Malaysian Ringgit Rebounds From 10-Year Low After Zeti Reassures

The ringgit rebounded from a 10-year low after Bank Negara Malaysia Governor Zeti Akhtar Aziz said its weakness isn’t sustainable.

The currency snapped a five-day decline after Zeti said the exchange rate reflected market sentiment and not underlying economic fundamentals and that the nation has “moved on” from emergency measures. Asian stocks rose, halting a four-day drop that was fueled by concern Greece will leave the euro.

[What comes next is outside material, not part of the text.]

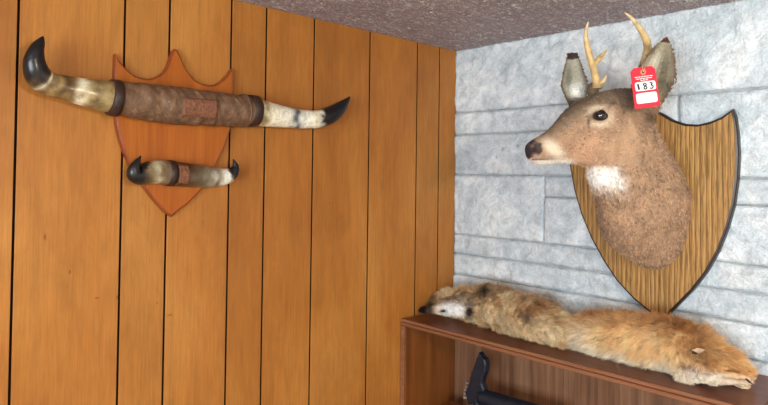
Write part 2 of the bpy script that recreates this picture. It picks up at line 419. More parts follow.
# ------------------------------------------------------------------ horn mount on the panelling
hm = empty('horn_mount', onx(170,130,0), 'two pairs of polished horns on a reddish shield plaque hung on the wood panelling', 'horn mount')
outl = [(113,54.5),(117,62),(124.1,70),(131.5,76.2),(138,78.7),(145.1,79.5),(151,78.6),(156.7,76),(161.5,72),(165.1,67),(168.2,57.5),(170,52),(172.4,49.5),(175,51.8),(177.7,57.3),(182.9,69.5),(190.3,79.3),(195.5,83),(200.8,85),(206,86),(211.3,85.4),(216,83.6),(220.7,80),(225.5,75),(229.8,69),
        (230.8,85),(231,100),(230,116),(227,131),(222,146),(213.6,163.5),(206,178),(198.6,189.3),(191,197.5),(183.7,204.5),(176,210),(168.8,216.6),(162,211.5),(153,201.5),(144.3,190.6),(135.5,179),(128,166),(122,153),(117.2,139),(114,124),(112.3,108),(112,90),(112.3,70)]
bm = bmesh.new(); plate(bm, [onx(a, b, .0015) for a, b in outl], (1,0,0), .017, .004)
obj('shield_plaque', bm, [M_PLAQUE, M_PLAQUE_EDGE], hm)
def hpt(px, py, r, out):
    p = onx(px, py, out); return (p.x, p.y, p.z, r*depth(p)/FPX)
def paint_path(me, path_c, fn, name='tint'):
    """colour vertices by the nearest sample of the centre line"""
    kd = kdtree.KDTree(len(path_c))
    for i, q in enumerate(path_c): kd.insert(Vector(q[:3]), i)
    kd.balance(); out = []
    L = len(path_c)-1
    for v in me.vertices:
        i = kd.find(v.co)[1]; c0 = Vector(path_c[i][:3])
        out.append(fn(i/L, v.co, v.co-c0))
    setcol(me, name, out)
def lerp3(a, b, t): t = min(1, max(0, t)); return tuple(a[i]+(b[i]-a[i])*t for i in range(3))
def grad(stops, t):
    for i in range(len(stops)-1):
        if t <= stops[i+1][0]:
            a, b = stops[i], stops[i+1]
            return lerp3(a[1], b[1], (t-a[0])/max(1e-6, b[0]-a[0]))
    return stops[-1][1][:3]
def horn(path, stops, parent, patch=None):
    bm = bmesh.new(); rings, c = tube(bm, path, 28, 8, wob=.03)
    bm2 = bm; o = obj('horn', bm2, M_HORN, parent, True)
    def fn(t, co, off):
        j = .05*noise.noise(co*70)+.03*noise.noise(co*180)
        col = grad(stops, t+j)
        if patch:
            for (t0, w, cc, s) in patch:
                k = max(0, 1-abs(t-t0)/w)*max(0, .6+1.2*noise.noise(co*55+Vector((s,0,0))))
                col = lerp3(col, cc, min(1, k*1.3))
        return col
    paint_path(o.data, c, fn); return o
BK = srgb(22,20,21); CR = srgb(232,222,192); TAN = srgb(176,142,88); BR = srgb(106,78,46); GY = srgb(120,110,96); OL = srgb(150,128,84)
q = .045
horn([hpt(117,98,16,q), hpt(98,95,15.3,q), hpt(82,91.5,13.8,q), hpt(64,87.5,12.2,q), hpt(48,83,12,q+.004), hpt(38,75,12.2,q+.012), hpt(34.5,62,10.3,q+.02), hpt(36.5,50,7.2,q+.024), hpt(40.5,42,4.2,q+.024), hpt(43.2,36.5,.9,q+.022)],
     [(0,BR),(.06,OL),(.16,srgb(172,150,104)),(.3,srgb(134,106,66)),(.42,srgb(160,134,90)),(.5,BR),(.545,srgb(60,46,36)),(.6,BK),(.95,BK),(1,srgb(110,100,96))], hm, [(.36,.10,srgb(84,60,34),2),(.14,.06,srgb(100,76,46),5),(.24,.05,CR,4),(.5,.02,CR,7)])
horn([hpt(250,110.5,14.5,q), hpt(262,113.2,13.2,q), hpt(276,115.8,11.6,q), hpt(290,117.6,10.2,q), hpt(304,119.2,9.3,q), hpt(317,119.2,8.9,q+.006), hpt(328,116,8.8,q+.014), hpt(337,110.6,7.4,q+.02), hpt(344.5,103.5,4.4,q+.024), hpt(350,97,.8,q+.024)],
     [(0,srgb(190,165,110)),(.12,CR),(.2,srgb(236,228,204)),(.43,srgb(240,236,222)),(.52,CR),(.57,srgb(190,180,160)),(.61,BK),(1,srgb(26,24,30))], hm, [(.36,.07,srgb(60,70,84),3.3),(.1,.05,OL,1)])
# leather sleeve with folds
bm = bmesh.new()
lp = [hpt(110,97.3,17.2,q), hpt(120,98.5,17.3,q), hpt(140,101.2,18,q), hpt(165,104.3,18.4,q), hpt(190,106.8,18,q), hpt(215,109,16.9,q), hpt(235,110.6,15.8,q), hpt(254,111.3,15,q)]
rings, c = tube(bm, lp, 64, 26)
bm.verts.ensure_lookup_table()
for i, r in enumerate(rings):
    cc = Vector(c[i][:3])
    for v in r:
        d = (v.co-cc).normalized(); s = v.co.y*1.0+v.co.z*.45
        f = .0016*noise.noise(Vector((v.co.x*14, s*46, v.co.z*14))) + .0012*math.copysign(abs(math.sin(s*150+3*noise.noise(v.co*24)))**3, 1)*max(0, noise.noise(v.co*13+Vector((3,0,0)))+.25)
        v.co += d*f*2.4
sleeve = obj('leather_sleeve', bm, M_LEATHER, hm, True)
def band(name, pts, mt, parent, seg=40, prof=None):
    bm = bmesh.new(); tube(bm, pts, seg, 1); return obj(name, bm, mt, parent, True)
band('lacing_band', [hpt(109,97.2,16.6,q), hpt(109.5,97.3,18.2,q), hpt(114,97.9,18.7,q), hpt(118.5,98.4,18.3,q), hpt(119,98.5,16.8,q)], M_BAND, hm)
band('lacing_band', [hpt(247,110.7,14.6,q), hpt(247.5,110.8,15.9,q), hpt(252,111,16.1,q), hpt(255.8,111.3,15.7,q), hpt(256.3,111.4,13.5,q)], M_BAND, hm)
# raised collar of rolled leather near the right end, seam welts
for px, r in ((243.5,16.6),(209,17.7)):
    k = {243.5:110.4, 209:108.6}[px]
    band('leather_collar', [hpt(px-1.1,k,r-1.4,q), hpt(px-.7,k,r,q), hpt(px+.7,k,r,q), hpt(px+1.1,k,r-1.4,q)], M_LEATHER, hm)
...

The ringgit strengthened 0.2 percent to 3.7780 a dollar as of 10 a.m. in Kuala Lumpur, data compiled by Bloomberg show. It fell 1.4 percent over the previous five days and reached 3.7887 on Monday, the weakest since July 2005.

“Zeti’s statement is reassuring but not new,” said Sim Moh Siong, a foreign-exchange strategist at Bank of Singapore Ltd. “The currency is probably also benefiting from the contained financial contagion from the developments in Greece.”

The prospect of a rating downgrade for Malaysia has been weighing on the ringgit, which has fallen 2.9 percent this month in Asia’s worst performance. Fitch Ratings warned in March that the ranking was “more than 50 percent likely” to be cut. It said it will complete its assessment before the end of June, although it’s not clear when it will be released.

Exports fell 9.1 percent in May from a year earlier, following an 8.8 percent decline in April, according to a Bloomberg survey before data due July 3.

Government bonds dropped. The yield on the three-year notes rose two basis points to 3.23 percent, while the 10-year yield increased one basis point to 4.09 percent, according to data compiled by Bloomberg.